Lidasan: Salat in the time of ECQ

JUST recently, in casual conversation during Iftar (breaking of fast) with Ethan, my eldest son, I reminded him to perform Salat/Salah during this month of Ramadhan. He replied, “Okay Papa, there are not many things to do now because of the ECQ (enhanced community quarantine). Hopefully, I can pray regularly.” This conversation with him made me reflect on the essence of Salat.

Salat is the obligatory Muslim prayer that we perform five times a day. Like fasting during the month of Ramadhan, it is one of the five pillars of Islam. Prayer is the second most important pillar of Islam and is the most regular compulsory action in a Muslim’s life. The others are dependent on the time of year; we fast just one month a year, during Ramadan. We must give Zakah once a year, and Hajj is only compulsory once in a lifetime. However, prayer is the one act that must be fulfilled at least five times a day, regardless of the circumstance.

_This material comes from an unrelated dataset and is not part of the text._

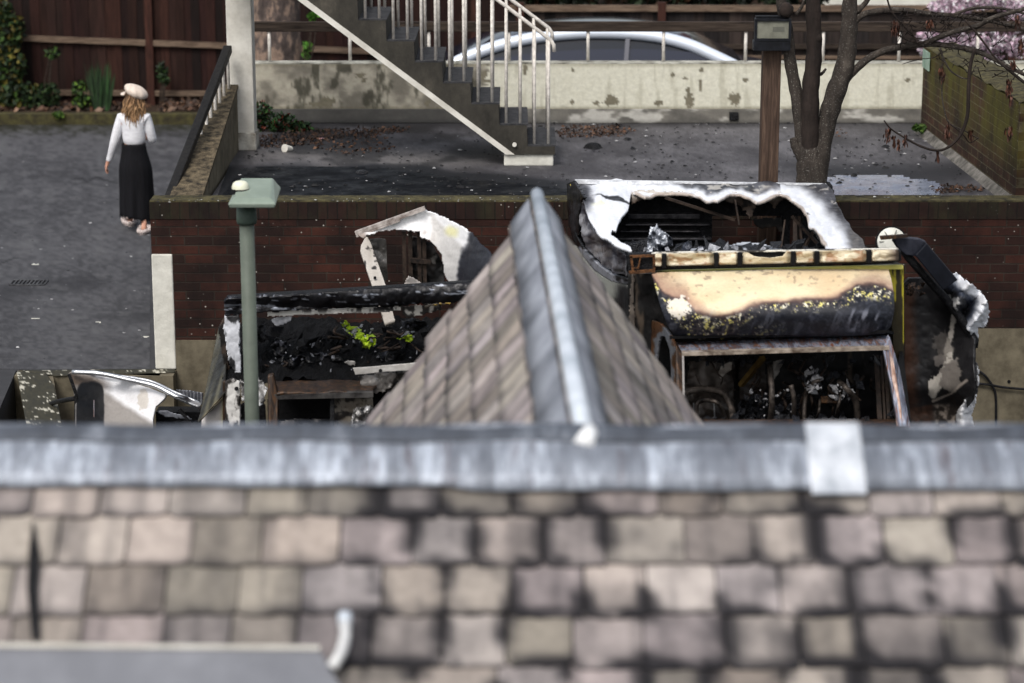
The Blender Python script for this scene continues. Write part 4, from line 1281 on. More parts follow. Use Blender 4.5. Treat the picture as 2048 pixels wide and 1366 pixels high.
# ridge: lead roll with a wing dressed down the slope
sg = MB(); wings = MB(); joins = [-3.2, -1.5, -.19, 1.12, 1.33, 2.8]
n0 = 60
for i in range(n0 + 1):
    x = -3.2 + 6.4 * i / n0
    dz = .006 * math.sin(i * .9) + .004 * rnd.random()
    lowv = .165 + (.015 if x > -.2 else 0) + .006 * rnd.random()
    prof_ = [(RY + .11, RZ - .08), (RY + .044, RZ + .0), (RY + .04, RZ + .04), (RY + .024, RZ + .064), (RY + .016, RZ + .059), (RY - .0, RZ + .032), (RY - .016, RZ + .024)]
    for a_, b_ in prof_: wings.v.append((x, a_, b_ + dz))
    for vv in (.068, .12, lowv):
        q = np.array([0, RY, RZ]) + np.array(Vd1) * vv + np.array(N1) * (.046 + .006 * rnd.random())
        wings.v.append((x, q[1], q[2]))
k = 10
for i in range(n0):
    for j in range(k - 1): wings.f.append((i * k + j, i * k + j + 1, (i + 1) * k + j + 1, (i + 1) * k + j))
o = wings.build('ridge_capping', lead.m, house, smooth=True)
m = MB(); gv = 40  # dark strip over the roll's front; the roll's shade put into its colour
for i in range(gv + 1):
    x = -3.2 + 6.4 * i / gv; dz = .004 * math.sin(i * 1.3)
    for a_, b_ in ((RY + .027, RZ + .067), (RY + .015, RZ + .063), (RY - .005, RZ + .038), (RY - .024, RZ + .029)): m.v.append((x, a_, b_ + dz))
for i in range(gv):
    for j in range(3): m.f.append((i * 4 + j, i * 4 + j + 1, (i + 1) * 4 + j + 1, (i + 1) * 4 + j))
dkl = NT('shade toned lead', .6, .1, .4)
dkl.color(dkl.ramp(dkl.noise(3.0, 7, .7, dkl.map((2.2, 1, 1))), [(.3, rgb(40, 44, 52)), (.55, rgb(74, 80, 90)), (.72, rgb(130, 136, 146))]))
og = m.build('ridge_shade_strip', dkl.m, house, smooth=True); mo = og.modifiers.new("t", 'SOLIDIFY'); mo.thickness = .008
mo = o.modifiers.new("t", 'SOLIDIFY'); mo.thickness = .006
# white repair patch on the ridge
xq0, xq1 = float(PY(1614, 900, 6.88)[0]), float(PY(1722, 900, 6.88)[0])
pt = MB()
for x in (xq0, xq1):
    for a_, b_ in ((RY + .048, RZ + .024), (RY + .024, RZ + .073), (RY - .010, RZ + .056), (RY - .04, RZ + .040)): pt.v.append((x, a_, b_))
    for vv in (.068, .205):
        q = np.array([0, RY, RZ]) + np.array(Vd1) * vv + np.array(N1) * .060; pt.v.append((x, q[1], q[2]))
for j in range(5): pt.f.append((j, j + 1, j + 7, j + 6))
o = pt.build('repair_patch', simple('white patch', rgb(158, 164, 172), rgb(226, 230, 236), 7, .5, bump=.3), house)
mo = o.modifiers.new("t", 'SOLIDIFY'); mo.thickness = .006

# gabled wing, ridge runs away from the camera
W0 = PY(1166, 868, 6.98); W1 = PY(1074, 385, 10.92)
W0 = np.array(W0); W1 = np.array(W1); W0[2] = W1[2] = (W0[2] + W1[2]) / 2 - .05
Uw = (W1 - W0); Lw = float(np.linalg.norm(Uw)); Uw /= Lw
ga = R(54)
side_ = np.cross(Uw, (0, 0, 1)); side_ /= np.linalg.norm(side_)          # to the right
for s, sd2 in ((-1, 3), (1, 8)):
    Vw = side_ * s * math.cos(ga) + np.array([0, 0, -math.sin(ga)])
    Nw = side_ * s * math.sin(ga) + np.array([0, 0, math.cos(ga)])
    O = W0 if s == -1 else W0
    tiles('wing_slope', O + Nw * 0, Uw, Vw, Nw, Lw - .1, 1.85, .20, .17, house, seed=sd2, g=4, bright=1.06, stain=lambda u: .3 + 0 * u)
    a, b = W0 - Nw * .01, W1 - Uw * .02 - Nw * .01
    MB().prism([a, b, b + Vw * 1.92, a + Vw * 1.92], tuple(-Nw * .06)).build('wing_deck', M['black_matt'], house)
    lw_ = MB(); nn = 24
    for i in range(nn + 1):
        p = W0 + Uw * (Lw + .03) * i / nn + Nw * (.048 + .004 * rnd.random())
        for vv in (.0, .08, (.14 if s == -1 else .12) + .01 * rnd.random()): lw_.v.append(tuple(p + Vw * vv))
    for i in range(nn):
        for j in range(2): lw_.f.append((i * 3 + j, i * 3 + j + 1, i * 3 + j + 4, i * 3 + j + 3))
    o = lw_.build('wing_flashing', lead3, house, smooth=True)
    mo = o.modifiers.new("t", 'SOLIDIFY'); mo.thickness = .006
MB().tube([W0 + np.array([0, 0, .056]), W0 + Uw * Lw * .3 + np.array([0, 0, .06]), W0 + Uw * Lw * .6 + np.array([0, 0, .058]), W1 + np.array([0, 0, .056])], .031, 14).build('wing_ridge_roll', lead2, house, smooth=True)
MB().tube([W0 + np.array([.0, -.08, .022]), W0 + np.array([.024, -.02, .055])], [.034, .028], 12, .2).build('ridge_end_cap', simple('white mortar', rgb(214, 218, 220), rgb(240, 240, 240), 8, .6), house, smooth=True)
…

Salat is a special word in Islam. It is understood as a deep communication and connection between a Muslim and Allah (SWT), his Creator. It is an Arabic word from the Qur’an and describes a unique act of worship for those who have submitted to the will of Allah.

Allah (SWT) ordered Muslims to pray five times of day, namely: Salat al-fajr (dawn, before sunrise); Salat al-zuhr (midday, after the sun, passes its highest); Salat al-’asr (the late part of the afternoon); Salat al-maghrib (just after sunset); Salat al-’isha (between sunset and midnight).

I always try to remind my family that Salat keeps us all grounded in our faith. It brings us closer to Allah (SWT). We are reminded that, as Muslims, “Bismillaah ar-Rahman ar-Raheem. Be ever mindful of prayers, and of praying in the most excellent way; and stand before God in devout obedience’. (Qur’an 2:238)

For us Muslims, praying five times a day can be a struggle. It can even be harder for young people. We are in the age of the Internet and other technology offers fast-paced distraction, encouraging our youth to want things immediately. Scheduling regular prayers can seem impossible.

During this ECQ, praying five times a day can be a habit that we can start. After Suhoor (before dawn meal during Ramadan), and before we go to sleep, we can pray Salat al-fajr. We can then truly wake up at around 9 in the morning, and then do our work or household chores. Then, by 12:30, we can pray Salat al-zuhr.

Then we can go back to our work, then at around 3:15 in the afternoon, we can pray Salat al-’asr. By that time, it will be less than three hours before Iftar and we can prepare our food. Just after sunset, we can pray Salat al-maghrib, then followed by breaking our fast. After having our Iftar meal, we will prepare to pray Salat al-Isha. Before going to bed to end the day, we can read the Holy Qur’an.

When praying, we keep in mind our intentions – specifically, to be closer to Allah. Let us make that our encouragement to stay consistent in our prayers.